Lutte estivale contre la prolifération des ravageurs des résineux
Une nécessité coûteuse
Gil. Colliard | Alors que les travaux forestiers, en cette saison estivale, se limitent généralement à de l’entretien des jeunes peuplements, les entreprises forestières sont à pied d’œuvre pour effectuer des coupes de bois dans le but de contenir la pullulation du bos-tryche qui profite d’une météo sèche et chaude pour infester les massifs d’épicéas.
Des piles de bois fraîchement bûcheronnés
Aux abords des chemins forestiers, de Jorat-Mézières, Oron, Servion, et Vulliens en particulier, de nombreuses piles de bois interpellent le promeneur. La faute au bostryche typographe, un petit insecte de 2 à 3mm. Ce coléoptère adulte pond ses œufs sous l’écorce des épicéas. Après avoir éclos, les larves se nourrissent en creusant des galeries tortueuses ressemblant un peu à des lignes d’écritures dans le bois juste sous l’écorce, ce qui affaiblit rapidement l’arbre, et finit par entraîner sa mort. « Depuis le début de l’année, nous assistons à une pullulation sur la plupart du territoire du Groupement forestier Broye-Jorat. Afin de préserver les massifs sains et de contenir cette invasion, nous sommes obligés d’exploiter sans délai les bois infestés, d’où ces coupes sanitaires en cette saison » déplore Didier Gétaz, qui a constaté des foyers de plus de 200m3. Le but étant de couper les arbres infestés avant que les larves n’éclosent et que les insectes matures colonisent d’autres sapins, mais aussi d’évacuer des arbres secs potentiellement dangereux pour les promeneurs et les professionnels de la forêt. Afin de respecter ces quotas, le volume du bois infesté exploité actuellement est déduit du volume des possibilités de coupes annuelles. Ce ne n’est donc pas une quantité supplémentaire de coupes. « Ces foyers apparaissent principalement dans les vieilles futaies, dans les massifs mûrs. Un arbre en pleine santé se défend en noyant les insectes avec sa sève. Mais lorsque l’attaque est importante, le nuisible, en creusant ses galeries, coupe cette circulation de liquide et condamne l’épicéa. Ces derniers étés chauds et secs stressent les arbres. Leur production de sève est fortement diminuée d’où leur difficulté à combattre l’envahisseur » explique le garde forestier de la Haute Broye qui constate malheureusement de plus en plus de massifs jeunes, où les arbres sont censés être plus vigoureux, également subir des attaques d’une autre espèce de bostryche, le chalcographe. Bien que moins virulentes que celles du typographe, ces invasions nécessitent néanmoins une intervention rapide.

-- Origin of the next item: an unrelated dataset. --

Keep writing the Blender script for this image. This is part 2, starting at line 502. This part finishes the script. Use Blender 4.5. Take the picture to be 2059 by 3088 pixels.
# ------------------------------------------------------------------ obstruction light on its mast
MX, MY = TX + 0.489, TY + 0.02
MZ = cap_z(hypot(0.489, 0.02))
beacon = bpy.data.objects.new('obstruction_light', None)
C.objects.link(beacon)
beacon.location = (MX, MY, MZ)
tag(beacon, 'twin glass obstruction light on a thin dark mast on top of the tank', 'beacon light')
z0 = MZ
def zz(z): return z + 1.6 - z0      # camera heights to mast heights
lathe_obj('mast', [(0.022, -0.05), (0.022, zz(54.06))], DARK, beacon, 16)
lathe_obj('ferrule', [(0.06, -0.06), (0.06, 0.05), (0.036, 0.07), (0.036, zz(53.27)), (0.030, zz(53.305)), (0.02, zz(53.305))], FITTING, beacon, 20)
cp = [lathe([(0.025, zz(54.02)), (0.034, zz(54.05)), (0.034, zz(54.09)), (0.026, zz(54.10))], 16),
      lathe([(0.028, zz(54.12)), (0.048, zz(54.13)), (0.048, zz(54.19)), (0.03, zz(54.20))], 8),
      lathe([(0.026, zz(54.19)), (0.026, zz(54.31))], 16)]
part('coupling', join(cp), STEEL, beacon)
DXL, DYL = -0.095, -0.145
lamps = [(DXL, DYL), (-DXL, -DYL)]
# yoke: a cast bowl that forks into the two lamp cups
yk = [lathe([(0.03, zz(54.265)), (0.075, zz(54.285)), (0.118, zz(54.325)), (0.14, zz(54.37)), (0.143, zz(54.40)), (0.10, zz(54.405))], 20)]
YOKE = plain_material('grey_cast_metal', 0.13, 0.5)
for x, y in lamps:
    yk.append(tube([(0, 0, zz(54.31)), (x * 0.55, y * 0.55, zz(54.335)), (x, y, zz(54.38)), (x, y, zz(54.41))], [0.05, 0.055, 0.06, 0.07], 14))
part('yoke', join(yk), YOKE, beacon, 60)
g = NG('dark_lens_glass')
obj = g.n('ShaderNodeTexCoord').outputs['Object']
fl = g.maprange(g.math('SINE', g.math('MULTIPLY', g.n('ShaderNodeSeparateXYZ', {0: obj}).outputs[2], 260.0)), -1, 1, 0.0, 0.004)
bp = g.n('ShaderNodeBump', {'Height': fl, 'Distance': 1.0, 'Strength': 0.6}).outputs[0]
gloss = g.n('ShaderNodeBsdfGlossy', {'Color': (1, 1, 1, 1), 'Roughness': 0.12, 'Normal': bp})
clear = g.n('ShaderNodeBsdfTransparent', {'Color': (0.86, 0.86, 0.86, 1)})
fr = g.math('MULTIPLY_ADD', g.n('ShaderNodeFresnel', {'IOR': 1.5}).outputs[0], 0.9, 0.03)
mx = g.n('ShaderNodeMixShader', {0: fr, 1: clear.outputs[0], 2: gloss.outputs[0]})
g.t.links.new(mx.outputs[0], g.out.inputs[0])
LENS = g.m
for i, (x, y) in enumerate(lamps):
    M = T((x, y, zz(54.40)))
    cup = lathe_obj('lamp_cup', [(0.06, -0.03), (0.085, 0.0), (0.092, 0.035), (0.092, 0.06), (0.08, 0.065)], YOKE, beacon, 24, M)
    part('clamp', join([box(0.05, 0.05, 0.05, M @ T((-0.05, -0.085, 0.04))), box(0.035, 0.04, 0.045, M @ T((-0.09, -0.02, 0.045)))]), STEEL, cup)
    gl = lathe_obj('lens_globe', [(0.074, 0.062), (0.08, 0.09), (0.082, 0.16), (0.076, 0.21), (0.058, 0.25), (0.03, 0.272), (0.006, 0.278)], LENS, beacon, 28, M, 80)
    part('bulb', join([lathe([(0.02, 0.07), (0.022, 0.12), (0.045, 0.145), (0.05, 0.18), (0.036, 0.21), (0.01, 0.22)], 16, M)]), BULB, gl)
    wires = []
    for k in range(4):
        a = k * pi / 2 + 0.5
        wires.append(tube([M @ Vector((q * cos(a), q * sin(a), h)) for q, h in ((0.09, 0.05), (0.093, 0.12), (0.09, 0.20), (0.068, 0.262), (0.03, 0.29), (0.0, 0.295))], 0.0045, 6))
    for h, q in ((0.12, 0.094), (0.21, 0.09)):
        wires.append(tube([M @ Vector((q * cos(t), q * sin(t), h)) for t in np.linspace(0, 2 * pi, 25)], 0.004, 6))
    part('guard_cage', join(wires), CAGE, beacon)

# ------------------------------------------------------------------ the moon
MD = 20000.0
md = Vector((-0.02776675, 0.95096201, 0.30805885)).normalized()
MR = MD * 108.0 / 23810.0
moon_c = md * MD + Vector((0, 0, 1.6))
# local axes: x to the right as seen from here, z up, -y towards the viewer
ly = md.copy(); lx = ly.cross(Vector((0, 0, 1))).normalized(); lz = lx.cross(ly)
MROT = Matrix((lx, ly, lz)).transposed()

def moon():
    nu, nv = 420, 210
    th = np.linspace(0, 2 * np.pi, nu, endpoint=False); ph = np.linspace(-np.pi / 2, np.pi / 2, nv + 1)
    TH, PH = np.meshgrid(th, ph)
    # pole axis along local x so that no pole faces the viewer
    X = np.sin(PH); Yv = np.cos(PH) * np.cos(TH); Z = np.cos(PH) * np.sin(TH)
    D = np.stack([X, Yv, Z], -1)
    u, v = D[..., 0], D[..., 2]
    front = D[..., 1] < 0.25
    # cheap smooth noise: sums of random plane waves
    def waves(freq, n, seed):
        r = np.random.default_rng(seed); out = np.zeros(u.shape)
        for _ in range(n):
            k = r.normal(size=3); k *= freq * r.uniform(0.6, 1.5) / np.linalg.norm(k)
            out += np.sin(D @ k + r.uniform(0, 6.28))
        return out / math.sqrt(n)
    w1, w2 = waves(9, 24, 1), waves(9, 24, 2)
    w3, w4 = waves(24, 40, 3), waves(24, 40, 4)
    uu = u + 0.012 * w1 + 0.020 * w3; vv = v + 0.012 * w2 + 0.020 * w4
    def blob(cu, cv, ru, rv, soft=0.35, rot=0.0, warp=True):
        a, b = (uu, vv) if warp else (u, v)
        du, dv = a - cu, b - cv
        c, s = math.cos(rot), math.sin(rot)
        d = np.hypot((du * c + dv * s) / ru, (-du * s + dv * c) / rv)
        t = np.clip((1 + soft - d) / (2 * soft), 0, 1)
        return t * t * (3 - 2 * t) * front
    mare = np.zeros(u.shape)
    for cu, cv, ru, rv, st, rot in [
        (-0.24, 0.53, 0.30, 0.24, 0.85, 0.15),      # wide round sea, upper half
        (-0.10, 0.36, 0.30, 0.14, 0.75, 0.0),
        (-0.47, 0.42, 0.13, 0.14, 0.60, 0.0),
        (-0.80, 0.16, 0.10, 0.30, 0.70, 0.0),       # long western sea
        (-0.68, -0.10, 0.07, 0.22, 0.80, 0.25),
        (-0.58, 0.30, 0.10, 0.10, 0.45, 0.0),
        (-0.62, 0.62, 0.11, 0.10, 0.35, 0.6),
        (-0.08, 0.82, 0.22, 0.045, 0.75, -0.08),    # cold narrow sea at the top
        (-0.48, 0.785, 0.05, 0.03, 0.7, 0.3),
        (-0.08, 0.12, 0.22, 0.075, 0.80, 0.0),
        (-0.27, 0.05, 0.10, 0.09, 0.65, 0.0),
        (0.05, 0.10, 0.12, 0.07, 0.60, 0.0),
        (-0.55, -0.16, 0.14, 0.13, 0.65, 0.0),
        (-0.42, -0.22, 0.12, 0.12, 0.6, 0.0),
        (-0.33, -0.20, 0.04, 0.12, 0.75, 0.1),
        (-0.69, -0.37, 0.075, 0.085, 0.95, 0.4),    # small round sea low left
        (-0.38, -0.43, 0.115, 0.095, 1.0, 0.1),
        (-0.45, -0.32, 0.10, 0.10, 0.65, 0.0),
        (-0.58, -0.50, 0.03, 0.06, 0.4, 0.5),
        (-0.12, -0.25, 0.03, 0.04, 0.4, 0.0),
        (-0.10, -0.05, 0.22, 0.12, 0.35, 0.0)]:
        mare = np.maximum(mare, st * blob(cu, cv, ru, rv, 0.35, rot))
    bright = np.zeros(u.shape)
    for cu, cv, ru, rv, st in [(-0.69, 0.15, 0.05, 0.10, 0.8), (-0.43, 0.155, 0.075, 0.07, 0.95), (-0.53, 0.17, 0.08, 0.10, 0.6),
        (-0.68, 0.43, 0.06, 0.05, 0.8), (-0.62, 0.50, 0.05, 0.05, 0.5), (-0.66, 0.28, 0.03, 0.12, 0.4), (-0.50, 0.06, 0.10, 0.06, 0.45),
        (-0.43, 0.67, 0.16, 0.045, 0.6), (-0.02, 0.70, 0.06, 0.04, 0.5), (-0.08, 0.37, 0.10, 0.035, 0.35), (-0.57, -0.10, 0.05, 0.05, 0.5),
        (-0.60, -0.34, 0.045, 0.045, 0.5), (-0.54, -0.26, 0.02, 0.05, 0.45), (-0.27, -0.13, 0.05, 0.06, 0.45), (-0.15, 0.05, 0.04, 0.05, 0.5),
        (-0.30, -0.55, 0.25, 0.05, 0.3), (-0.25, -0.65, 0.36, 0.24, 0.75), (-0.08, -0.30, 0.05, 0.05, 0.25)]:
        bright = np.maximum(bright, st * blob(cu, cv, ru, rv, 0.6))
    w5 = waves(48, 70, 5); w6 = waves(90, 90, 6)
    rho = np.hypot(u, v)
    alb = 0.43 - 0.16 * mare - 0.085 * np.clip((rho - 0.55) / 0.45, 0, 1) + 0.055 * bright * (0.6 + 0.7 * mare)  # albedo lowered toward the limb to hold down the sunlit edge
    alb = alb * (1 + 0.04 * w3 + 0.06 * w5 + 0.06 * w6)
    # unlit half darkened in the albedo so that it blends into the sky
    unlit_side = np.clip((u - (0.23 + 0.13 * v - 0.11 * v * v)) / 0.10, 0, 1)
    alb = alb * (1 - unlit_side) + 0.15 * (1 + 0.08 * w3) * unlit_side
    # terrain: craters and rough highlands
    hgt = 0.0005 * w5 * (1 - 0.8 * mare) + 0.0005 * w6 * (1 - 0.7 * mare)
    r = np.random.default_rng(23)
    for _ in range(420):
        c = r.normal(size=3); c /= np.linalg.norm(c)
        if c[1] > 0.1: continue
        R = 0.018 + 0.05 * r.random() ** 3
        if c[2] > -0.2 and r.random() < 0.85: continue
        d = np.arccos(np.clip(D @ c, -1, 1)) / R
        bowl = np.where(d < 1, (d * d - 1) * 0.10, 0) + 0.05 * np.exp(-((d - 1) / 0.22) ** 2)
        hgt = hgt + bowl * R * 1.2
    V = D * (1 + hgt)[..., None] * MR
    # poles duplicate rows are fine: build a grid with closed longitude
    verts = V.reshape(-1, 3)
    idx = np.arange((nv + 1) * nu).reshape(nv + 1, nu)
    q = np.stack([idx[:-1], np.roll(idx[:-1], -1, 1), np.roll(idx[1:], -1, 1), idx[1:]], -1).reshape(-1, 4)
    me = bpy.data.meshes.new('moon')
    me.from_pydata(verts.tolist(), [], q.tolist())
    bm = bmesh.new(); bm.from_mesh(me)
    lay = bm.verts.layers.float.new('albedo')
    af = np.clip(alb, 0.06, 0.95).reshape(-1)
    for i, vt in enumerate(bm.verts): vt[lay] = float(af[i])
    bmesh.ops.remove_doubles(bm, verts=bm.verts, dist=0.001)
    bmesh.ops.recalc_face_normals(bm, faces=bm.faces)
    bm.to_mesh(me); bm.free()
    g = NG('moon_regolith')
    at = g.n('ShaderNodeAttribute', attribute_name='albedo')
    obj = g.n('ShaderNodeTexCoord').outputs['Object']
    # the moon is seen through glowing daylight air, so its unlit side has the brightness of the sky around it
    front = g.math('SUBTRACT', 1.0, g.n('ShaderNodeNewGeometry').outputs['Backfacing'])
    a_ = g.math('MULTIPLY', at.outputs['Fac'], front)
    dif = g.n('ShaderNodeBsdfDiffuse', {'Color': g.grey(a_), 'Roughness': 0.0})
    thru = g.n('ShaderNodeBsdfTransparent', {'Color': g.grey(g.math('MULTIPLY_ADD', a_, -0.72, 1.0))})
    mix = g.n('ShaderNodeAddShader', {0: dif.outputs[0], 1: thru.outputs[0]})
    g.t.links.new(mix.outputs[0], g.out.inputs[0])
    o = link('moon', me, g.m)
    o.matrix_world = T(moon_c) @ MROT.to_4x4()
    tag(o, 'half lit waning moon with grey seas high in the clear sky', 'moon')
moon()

Un coût financier supplémentaire
Aux dimensions sanitaires et sécuritaires s’ajoutent les coûts supplémentaires induits par cette lutte. Lorsque les grumes ne peuvent pas être évacuées rapidement en scierie, il faut procéder à un écorçage en forêt. Les branches et les cimes non commercialement utilisables actuellement, sont déchiquetées afin de détruire les couloirs de ponte et dispersées sur les chemins forestiers. Avec les problèmes liés à la sécheresse, à la protection des eaux et à la surveillance, cette solution est privilégiée par rapport aux feux. « Le bostryche ne se contente pas de ravager les arbres, il amène avec lui un champignon qui donne une teinte bleu/noir au bois. Bien que cette coloration n’affecte pas la qualité du matériau, qui est utilisé pour la charpente et la menuiserie, elle est évitée pour les bois destinés aux intérieurs, occasionnant une diminution du prix de vente qui est déjà à la peine. Le déficit d’exploitation par chantier est régulièrement de 20% à 30% selon les massifs, à la charge du propriétaire ou du gestionnaire et cela malgré les aides financières du canton et de la Confédération. Ces coupes sanitaires ne sont donc en aucun cas réalisées dans un but de profit puisque déficitaires. Pire, si ces aides devaient tomber, certains propriétaires ne seraient tout simplement plus en mesures de les effectuer » expose le professionnel, ajoutant : « la situation est actuellement critique dans toute l’Europe. En Allemagne, par exemple, des milliers d’hectares sont touchés et au lieu de se contenter d’effectuer uniquement des coupes sanitaires dans le but d’endiguer la pullulation, de grandes quantités de bois frais sont abattus avant d’être infestés. Une attitude qui amène à une saturation du marché du bois, raison supplémentaires pour laquelle nous nous passerions bien volontiers de devoir effectuer ces coupes ».
Que faudrait-il pour contenir la pullulation de ces foyers infestés ? Une météo hivernale avec de bonnes périodes en-dessous de zéro degrés et plus de précipitations permettraient aux sapins de retrouver de la vigueur et les armeraient contre cet envahisseur xylophage.